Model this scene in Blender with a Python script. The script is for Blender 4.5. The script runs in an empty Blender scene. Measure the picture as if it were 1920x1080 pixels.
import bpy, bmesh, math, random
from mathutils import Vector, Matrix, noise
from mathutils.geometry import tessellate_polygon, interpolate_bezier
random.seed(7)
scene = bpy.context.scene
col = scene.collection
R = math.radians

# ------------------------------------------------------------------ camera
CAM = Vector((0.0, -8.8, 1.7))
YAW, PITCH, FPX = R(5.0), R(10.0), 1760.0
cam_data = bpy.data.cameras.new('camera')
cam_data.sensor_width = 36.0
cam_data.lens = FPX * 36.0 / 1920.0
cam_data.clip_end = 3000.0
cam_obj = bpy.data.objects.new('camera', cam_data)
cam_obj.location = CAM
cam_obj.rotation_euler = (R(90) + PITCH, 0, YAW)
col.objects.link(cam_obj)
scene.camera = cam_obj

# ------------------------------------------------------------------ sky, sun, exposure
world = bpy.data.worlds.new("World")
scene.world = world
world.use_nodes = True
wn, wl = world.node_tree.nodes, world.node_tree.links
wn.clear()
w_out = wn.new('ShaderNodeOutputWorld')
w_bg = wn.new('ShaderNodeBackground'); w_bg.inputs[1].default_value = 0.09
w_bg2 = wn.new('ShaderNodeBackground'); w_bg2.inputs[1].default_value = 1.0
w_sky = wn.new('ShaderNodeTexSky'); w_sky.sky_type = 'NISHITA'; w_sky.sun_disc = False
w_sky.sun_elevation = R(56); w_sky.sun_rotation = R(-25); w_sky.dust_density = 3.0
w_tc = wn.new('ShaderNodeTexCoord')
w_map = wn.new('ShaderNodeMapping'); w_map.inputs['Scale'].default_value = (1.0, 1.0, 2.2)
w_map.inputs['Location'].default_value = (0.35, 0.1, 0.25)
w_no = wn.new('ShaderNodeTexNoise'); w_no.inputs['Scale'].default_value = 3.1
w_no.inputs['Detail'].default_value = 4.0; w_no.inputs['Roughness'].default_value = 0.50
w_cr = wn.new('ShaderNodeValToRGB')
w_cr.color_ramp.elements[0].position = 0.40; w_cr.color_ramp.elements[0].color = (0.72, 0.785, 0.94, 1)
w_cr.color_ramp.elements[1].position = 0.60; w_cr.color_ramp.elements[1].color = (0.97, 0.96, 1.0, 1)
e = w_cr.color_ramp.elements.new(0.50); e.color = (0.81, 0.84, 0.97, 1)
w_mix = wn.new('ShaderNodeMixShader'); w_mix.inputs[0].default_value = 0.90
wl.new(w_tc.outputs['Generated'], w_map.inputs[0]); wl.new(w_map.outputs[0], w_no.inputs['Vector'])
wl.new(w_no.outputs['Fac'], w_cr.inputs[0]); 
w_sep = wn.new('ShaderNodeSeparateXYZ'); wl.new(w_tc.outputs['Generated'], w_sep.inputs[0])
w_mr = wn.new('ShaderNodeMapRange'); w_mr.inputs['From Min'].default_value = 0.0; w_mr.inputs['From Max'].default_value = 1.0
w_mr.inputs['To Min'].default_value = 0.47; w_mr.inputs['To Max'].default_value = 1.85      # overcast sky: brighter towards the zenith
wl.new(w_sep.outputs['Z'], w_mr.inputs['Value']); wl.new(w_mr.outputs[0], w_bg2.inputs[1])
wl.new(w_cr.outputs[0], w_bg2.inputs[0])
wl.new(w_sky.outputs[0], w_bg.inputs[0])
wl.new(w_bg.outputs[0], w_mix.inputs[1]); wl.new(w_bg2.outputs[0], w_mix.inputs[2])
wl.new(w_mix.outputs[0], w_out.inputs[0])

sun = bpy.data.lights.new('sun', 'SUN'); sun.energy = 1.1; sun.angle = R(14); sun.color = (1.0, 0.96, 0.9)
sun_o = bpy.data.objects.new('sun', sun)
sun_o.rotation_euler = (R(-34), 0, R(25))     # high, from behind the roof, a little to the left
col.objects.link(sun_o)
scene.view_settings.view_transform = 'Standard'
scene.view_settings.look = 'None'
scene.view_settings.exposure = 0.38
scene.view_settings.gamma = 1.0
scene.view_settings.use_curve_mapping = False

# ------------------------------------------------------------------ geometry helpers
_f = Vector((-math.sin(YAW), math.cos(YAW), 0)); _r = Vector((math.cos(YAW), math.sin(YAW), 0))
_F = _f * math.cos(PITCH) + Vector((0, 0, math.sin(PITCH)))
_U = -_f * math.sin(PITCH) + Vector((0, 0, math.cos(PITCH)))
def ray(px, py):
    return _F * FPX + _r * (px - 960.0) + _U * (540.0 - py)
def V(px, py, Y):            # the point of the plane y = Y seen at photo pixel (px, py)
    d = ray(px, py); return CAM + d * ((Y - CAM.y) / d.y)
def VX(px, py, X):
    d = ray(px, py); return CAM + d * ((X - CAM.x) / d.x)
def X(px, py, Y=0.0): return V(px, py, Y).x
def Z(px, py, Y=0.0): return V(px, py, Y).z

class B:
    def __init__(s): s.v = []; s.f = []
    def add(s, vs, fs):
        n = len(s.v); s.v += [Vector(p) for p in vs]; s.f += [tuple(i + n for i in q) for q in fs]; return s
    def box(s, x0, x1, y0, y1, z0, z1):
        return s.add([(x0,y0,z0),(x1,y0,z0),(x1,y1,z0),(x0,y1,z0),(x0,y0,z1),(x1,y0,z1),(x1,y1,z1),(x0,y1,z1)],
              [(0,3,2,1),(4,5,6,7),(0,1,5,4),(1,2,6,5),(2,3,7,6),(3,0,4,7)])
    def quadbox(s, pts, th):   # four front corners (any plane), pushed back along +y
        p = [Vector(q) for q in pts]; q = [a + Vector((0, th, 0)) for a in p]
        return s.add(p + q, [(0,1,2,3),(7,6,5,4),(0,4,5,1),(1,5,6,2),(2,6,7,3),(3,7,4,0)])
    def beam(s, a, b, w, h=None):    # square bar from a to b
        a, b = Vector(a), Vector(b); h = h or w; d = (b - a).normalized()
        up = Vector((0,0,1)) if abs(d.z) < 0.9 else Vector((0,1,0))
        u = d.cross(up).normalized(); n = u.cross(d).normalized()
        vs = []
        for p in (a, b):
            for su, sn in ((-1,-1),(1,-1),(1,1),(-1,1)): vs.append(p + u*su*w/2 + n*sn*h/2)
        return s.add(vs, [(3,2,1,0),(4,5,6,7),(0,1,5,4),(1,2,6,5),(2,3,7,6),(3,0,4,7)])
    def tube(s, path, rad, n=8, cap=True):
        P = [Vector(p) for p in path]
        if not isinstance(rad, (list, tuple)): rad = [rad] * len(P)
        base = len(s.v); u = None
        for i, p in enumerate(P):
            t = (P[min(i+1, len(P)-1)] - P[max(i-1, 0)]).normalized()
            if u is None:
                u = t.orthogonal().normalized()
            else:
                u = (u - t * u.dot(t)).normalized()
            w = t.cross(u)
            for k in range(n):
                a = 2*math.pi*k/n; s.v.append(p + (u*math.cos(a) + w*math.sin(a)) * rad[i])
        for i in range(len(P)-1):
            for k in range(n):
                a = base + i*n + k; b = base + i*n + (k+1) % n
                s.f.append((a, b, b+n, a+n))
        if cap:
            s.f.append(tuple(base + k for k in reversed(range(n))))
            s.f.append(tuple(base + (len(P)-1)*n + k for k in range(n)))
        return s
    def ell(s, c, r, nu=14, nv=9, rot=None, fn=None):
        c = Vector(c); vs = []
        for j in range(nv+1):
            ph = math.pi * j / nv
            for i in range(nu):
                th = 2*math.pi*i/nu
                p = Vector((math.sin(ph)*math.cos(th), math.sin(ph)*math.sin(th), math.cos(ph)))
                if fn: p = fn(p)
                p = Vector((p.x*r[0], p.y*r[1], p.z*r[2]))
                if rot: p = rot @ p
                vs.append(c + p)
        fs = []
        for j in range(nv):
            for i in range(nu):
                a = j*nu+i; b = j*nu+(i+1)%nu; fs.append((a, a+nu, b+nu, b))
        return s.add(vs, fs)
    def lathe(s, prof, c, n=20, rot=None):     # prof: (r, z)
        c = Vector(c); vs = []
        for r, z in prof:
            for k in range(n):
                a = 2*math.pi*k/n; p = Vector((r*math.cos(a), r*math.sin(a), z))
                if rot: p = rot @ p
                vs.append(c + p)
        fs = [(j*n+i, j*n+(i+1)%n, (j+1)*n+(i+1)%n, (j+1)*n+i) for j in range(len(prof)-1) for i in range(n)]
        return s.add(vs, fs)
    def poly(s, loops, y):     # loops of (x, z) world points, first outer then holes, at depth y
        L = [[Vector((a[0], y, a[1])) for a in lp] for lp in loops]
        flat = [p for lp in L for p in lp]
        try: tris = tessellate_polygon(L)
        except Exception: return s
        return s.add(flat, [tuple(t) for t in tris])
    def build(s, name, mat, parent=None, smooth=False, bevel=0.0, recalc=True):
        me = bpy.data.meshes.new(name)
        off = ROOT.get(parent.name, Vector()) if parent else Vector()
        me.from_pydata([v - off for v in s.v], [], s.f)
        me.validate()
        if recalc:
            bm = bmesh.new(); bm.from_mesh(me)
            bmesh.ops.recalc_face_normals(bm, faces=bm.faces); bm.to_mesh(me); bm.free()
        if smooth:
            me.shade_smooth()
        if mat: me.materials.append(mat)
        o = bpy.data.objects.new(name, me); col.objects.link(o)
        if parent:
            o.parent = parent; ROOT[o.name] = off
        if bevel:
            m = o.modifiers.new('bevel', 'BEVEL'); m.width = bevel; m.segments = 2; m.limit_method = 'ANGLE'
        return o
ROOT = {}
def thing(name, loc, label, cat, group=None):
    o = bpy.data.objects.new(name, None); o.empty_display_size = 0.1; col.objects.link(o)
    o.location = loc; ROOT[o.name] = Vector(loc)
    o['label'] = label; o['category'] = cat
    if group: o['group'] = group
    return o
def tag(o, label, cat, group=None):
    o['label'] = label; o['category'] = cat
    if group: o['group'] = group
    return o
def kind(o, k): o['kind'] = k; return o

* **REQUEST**
Extract exactly the leading lines of the data, stopping at and including the line with "scene.camera = cam_obj".

* **EXPECTED ANSWER**
Model this scene in Blender with a Python script. The script is for Blender 4.5. The script runs in an empty Blender scene. Measure the picture as if it were 1920x1080 pixels.
import bpy, bmesh, math, random
from mathutils import Vector, Matrix, noise
from mathutils.geometry import tessellate_polygon, interpolate_bezier
random.seed(7)
scene = bpy.context.scene
col = scene.collection
R = math.radians

# ------------------------------------------------------------------ camera
CAM = Vector((0.0, -8.8, 1.7))
YAW, PITCH, FPX = R(5.0), R(10.0), 1760.0
cam_data = bpy.data.cameras.new('camera')
cam_data.sensor_width = 36.0
cam_data.lens = FPX * 36.0 / 1920.0
cam_data.clip_end = 3000.0
cam_obj = bpy.data.objects.new('camera', cam_data)
cam_obj.location = CAM
cam_obj.rotation_euler = (R(90) + PITCH, 0, YAW)
col.objects.link(cam_obj)
scene.camera = cam_obj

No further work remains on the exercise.